Landlord versus tenant - end-of-lease advice needed Please forgive me if there is, in fact, a commercial landlords/tenants forum sub-section.
It's my first time on here and just beginning to navigate....
I suspect the law as regards my question will be comparable to domestic, in any case....
I own a gym and lease the building.
My gym lease ends in 2009. A new premises locally has already been found and shaken on (mate's mate) but I have the joyous occasion known as servicing the Schedule of Dilapidations coming up.
I had a Schedule of Conditions drawn up when I took on the tenancy but the landlord refused to sign it.
He made no effort to have one drawn up.
Therefore, the condition of the building and its fabric was never mutually agreed.

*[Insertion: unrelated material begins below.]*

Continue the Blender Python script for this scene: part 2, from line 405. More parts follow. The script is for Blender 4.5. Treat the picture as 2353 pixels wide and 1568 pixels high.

Now, being a landlord, he will no doubt claim the walls were made of gold when we took the building on, and hit us with a mad Schedule of Dilapidations the moment we give notice.
I've been stressing a bit that we'll do what's right and fair but he'll try suing for stuff that never existed.

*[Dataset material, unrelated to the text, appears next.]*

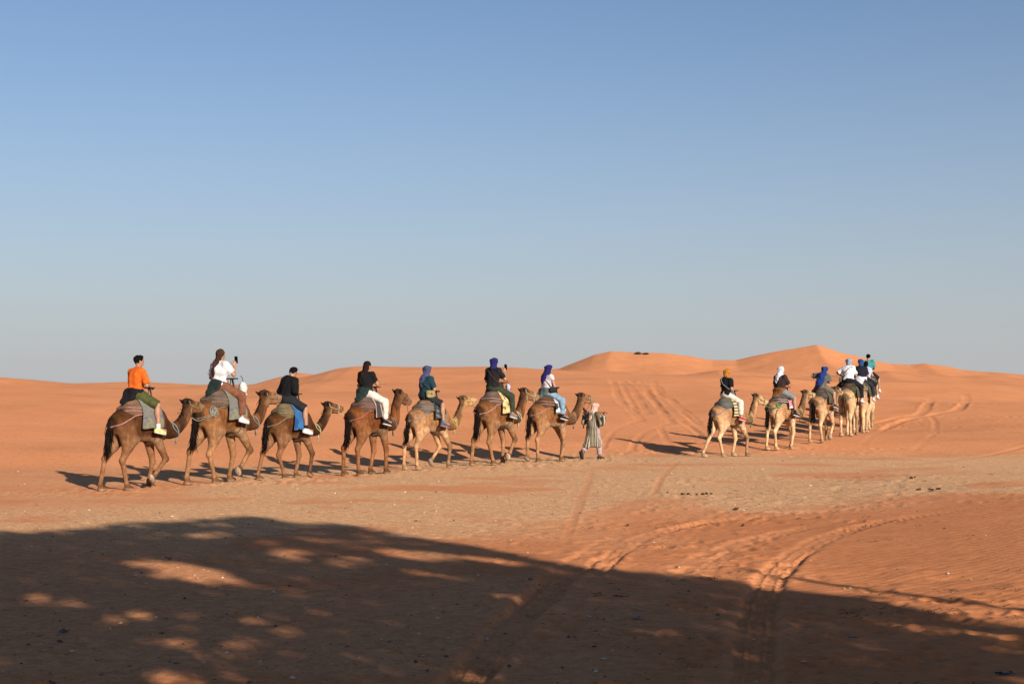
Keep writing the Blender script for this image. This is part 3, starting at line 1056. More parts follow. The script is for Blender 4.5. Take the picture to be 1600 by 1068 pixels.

We have the original schedule WE had drawn up by a surveyor, plus copious photos, plus an ongoing servicing and repair log and schedule.
The junior surveyor we used reckons if the landlord didn't have a Schedule of Conditions done at the outset, he has caused problems for himself on the basis that if he took us to court he would have to prove his case but has no point of reference to work from.
I should add there are certain provisions in the lease contract that must be carried out at the end of the lease - ie painting the walls and ceilings any colour the landlord wants, laying new carpet, etc.
These will be done without question or objection as per the terms.
My main worries are that he'll try to say other parts of the building have dilapidated - ie roof, drainage, window frames etc when they were already part-worn and needing work when we took the lease on.
Any experienced surveyors, solicitors or even barristers have an opinion on this?